Although some may interpret the extension of French immersion in Meadow Lake to Grade 9 as a small step, members of the local Canadian Parents for French chapter feel it was much more than that.

Earlier this fall, not one board member from the Northwest School Division (NWSD) would call for a motion to extend the program at a regular meeting. Meadow Lake’s representatives – chairperson Doug Murray and Barb Seymour – both refused to comment as to why no one did, but administrators made it clear enrolment rates have been disappointing.

When French immersion began nine years ago due to pressure from a local Canadian Parents for French (CPF) chapter, board members decided to support a Kindergarten to Grade 4 program and, up until this year, had passed in the board room to extend it one year at a time without any issues.

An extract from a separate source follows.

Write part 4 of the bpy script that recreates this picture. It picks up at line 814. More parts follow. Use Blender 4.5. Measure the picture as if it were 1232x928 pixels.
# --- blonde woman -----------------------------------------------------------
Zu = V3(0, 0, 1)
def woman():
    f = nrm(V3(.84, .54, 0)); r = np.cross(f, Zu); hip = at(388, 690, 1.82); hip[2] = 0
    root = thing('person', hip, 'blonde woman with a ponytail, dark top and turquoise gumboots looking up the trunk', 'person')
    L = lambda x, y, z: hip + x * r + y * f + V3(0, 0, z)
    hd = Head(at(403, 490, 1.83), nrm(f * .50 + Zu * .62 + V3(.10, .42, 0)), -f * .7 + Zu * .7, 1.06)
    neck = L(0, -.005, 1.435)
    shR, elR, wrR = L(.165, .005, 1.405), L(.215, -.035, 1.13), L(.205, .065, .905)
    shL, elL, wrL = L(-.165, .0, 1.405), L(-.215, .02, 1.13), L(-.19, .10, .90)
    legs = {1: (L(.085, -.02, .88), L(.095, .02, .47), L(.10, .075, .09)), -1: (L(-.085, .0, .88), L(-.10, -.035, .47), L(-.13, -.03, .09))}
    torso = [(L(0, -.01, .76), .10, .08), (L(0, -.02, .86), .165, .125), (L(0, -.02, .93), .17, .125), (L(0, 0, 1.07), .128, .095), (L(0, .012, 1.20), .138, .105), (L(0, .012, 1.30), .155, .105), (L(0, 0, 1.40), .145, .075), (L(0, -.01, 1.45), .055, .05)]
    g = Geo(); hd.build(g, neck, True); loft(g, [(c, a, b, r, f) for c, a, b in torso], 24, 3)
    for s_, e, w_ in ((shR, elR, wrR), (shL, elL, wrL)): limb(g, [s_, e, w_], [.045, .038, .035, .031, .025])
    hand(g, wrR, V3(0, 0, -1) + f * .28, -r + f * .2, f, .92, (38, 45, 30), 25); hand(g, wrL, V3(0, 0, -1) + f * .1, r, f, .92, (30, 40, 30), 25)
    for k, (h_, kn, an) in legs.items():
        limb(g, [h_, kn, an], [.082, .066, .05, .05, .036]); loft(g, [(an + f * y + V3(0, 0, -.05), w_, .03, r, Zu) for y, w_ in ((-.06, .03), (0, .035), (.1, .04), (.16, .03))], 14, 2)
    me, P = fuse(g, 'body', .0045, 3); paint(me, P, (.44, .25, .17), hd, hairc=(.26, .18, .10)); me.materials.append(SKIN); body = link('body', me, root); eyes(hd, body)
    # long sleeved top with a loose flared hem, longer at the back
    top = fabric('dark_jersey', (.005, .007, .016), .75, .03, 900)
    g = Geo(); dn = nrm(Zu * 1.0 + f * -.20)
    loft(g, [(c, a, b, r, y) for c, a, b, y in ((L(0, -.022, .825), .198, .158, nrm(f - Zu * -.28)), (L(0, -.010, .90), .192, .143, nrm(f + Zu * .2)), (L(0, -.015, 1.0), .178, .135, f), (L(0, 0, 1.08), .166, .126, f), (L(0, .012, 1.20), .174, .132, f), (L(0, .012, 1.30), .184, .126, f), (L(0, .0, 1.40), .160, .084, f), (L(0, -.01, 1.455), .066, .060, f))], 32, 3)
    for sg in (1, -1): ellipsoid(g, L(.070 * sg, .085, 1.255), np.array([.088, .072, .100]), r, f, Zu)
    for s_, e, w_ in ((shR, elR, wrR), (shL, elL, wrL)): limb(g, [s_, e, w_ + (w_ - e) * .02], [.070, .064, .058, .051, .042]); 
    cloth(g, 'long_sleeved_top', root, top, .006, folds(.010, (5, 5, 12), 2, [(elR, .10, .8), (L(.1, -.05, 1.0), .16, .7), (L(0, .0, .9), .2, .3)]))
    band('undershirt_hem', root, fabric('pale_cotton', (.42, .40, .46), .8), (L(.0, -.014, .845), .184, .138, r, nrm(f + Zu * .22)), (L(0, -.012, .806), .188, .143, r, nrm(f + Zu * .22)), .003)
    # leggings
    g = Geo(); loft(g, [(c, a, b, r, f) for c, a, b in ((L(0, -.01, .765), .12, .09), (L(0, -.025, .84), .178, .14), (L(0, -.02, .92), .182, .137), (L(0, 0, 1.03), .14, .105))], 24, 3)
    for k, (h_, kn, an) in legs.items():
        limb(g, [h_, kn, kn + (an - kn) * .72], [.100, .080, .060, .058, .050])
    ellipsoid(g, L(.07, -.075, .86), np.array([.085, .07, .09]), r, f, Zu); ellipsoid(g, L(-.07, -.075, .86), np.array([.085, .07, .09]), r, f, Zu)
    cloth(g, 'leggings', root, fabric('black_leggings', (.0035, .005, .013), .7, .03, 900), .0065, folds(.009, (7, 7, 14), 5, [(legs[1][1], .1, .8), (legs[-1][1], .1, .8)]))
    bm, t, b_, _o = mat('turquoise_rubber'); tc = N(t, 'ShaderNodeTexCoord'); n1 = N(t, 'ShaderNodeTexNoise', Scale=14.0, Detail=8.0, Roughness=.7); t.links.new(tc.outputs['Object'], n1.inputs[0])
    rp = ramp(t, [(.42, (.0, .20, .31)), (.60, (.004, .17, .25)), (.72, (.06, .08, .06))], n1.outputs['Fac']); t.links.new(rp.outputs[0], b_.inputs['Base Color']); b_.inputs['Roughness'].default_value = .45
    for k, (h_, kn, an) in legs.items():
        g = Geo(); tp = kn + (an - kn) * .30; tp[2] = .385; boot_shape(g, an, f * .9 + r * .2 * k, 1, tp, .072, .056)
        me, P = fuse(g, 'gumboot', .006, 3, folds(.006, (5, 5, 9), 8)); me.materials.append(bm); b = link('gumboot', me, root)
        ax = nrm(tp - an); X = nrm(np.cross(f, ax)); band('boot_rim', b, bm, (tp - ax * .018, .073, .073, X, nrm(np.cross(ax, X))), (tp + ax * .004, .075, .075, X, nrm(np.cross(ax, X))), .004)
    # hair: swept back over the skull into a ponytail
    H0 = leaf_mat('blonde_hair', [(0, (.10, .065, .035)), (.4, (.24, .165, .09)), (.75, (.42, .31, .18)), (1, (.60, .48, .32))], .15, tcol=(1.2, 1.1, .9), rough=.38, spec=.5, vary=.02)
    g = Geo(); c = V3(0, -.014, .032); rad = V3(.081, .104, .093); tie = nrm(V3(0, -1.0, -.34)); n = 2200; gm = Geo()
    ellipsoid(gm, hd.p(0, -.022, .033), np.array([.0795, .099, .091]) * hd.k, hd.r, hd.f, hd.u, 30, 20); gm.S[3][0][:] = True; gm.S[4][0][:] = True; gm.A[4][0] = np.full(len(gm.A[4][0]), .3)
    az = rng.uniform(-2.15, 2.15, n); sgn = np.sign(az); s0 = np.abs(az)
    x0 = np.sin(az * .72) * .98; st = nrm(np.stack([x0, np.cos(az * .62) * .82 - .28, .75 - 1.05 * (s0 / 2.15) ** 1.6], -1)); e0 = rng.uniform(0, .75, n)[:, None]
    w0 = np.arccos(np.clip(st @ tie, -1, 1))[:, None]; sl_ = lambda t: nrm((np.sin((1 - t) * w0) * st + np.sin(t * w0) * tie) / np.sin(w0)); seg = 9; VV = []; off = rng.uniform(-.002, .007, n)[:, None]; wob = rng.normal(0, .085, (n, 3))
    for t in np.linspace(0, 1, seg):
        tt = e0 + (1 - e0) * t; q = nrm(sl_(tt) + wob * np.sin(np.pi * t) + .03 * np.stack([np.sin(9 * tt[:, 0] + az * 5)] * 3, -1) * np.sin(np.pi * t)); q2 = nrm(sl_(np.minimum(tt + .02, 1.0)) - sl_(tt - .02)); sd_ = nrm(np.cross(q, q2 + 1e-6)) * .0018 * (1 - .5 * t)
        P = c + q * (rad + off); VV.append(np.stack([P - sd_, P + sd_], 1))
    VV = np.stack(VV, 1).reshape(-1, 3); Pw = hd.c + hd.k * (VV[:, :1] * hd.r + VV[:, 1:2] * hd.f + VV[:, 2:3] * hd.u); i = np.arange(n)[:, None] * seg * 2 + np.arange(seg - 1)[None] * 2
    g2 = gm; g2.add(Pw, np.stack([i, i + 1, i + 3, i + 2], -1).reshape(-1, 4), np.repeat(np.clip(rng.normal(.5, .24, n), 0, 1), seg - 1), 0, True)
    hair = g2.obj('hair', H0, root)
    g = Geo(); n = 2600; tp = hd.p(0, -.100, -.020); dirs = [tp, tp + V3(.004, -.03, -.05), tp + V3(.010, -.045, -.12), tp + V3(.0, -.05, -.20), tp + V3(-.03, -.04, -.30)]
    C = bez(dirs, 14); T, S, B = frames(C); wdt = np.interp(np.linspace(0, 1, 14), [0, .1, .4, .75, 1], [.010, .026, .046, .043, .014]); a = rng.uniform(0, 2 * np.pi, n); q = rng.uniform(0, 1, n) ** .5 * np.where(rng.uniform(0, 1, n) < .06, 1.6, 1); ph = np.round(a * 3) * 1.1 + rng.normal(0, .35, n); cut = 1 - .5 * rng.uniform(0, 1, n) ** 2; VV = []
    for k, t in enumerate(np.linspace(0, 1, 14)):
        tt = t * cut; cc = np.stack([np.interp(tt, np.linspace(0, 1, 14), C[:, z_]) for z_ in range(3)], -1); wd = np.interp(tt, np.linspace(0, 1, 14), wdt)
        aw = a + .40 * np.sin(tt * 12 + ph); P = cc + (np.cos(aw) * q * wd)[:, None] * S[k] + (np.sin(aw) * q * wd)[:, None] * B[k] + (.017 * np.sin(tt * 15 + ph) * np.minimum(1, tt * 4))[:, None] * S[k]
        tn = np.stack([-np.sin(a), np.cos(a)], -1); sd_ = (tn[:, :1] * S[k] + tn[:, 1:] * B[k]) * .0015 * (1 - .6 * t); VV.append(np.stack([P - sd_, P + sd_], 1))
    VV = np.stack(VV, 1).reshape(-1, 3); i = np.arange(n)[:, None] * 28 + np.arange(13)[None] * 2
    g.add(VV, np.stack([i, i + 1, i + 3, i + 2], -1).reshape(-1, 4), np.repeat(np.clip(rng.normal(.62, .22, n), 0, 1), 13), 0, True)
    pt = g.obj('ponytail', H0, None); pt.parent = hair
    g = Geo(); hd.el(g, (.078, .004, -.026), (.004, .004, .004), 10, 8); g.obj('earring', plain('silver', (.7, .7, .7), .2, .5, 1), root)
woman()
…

While it’s unknown whether the board would have eventually given the expansion a green light, it’s commendable local parents decided to not let the issue die.

A six-person delegation representing CPF attended last month’s meeting to remind board members of the faces behind the numbers. They told stories of their children’s achievements, presented facts about how the quality of life is higher with a bilingual diploma and mentioned how a French immersion program could even lure families to Meadow Lake.

A member of the delegation – CPF president Debbie Marsh – wasn’t shy to admit the facts. She told board members she realizes enrolment numbers are low and also stated CPF is ready to improve them. For perspective, there are currently 87 students in the K-8 program in Meadow Lake while there’s nearly 150 in La Ronge.

According to information distributed by the NWSD, the division is mandated to provide the program as long as 15 students per educational group is maintained. Currently, there are five French teachers in the city with Kindergarten being the only non-split class.

While the average number of students is higher than 15, enrolment levels vary widely grade-to-grade. It can be assumed the board’s dilemma was whether or not hiring one or two more teachers was worth the bang for its buck.

To be fair, the school board has some important decisions ahead as they’ve launched school reviews in Rapid View and Dorintosh. These schools are at risk of shutting down in the next few years as members decide if enrolment rates and the physical condition of the facilities are worth further investments.

It’s also possible Grade 9 could be the last stop for French immersion students in Meadow Lake, but – with the CPF and school division now moving forward hand-in-hand on issues such as enrolment rates – the chances have increased that both sides will find the results they’re looking for.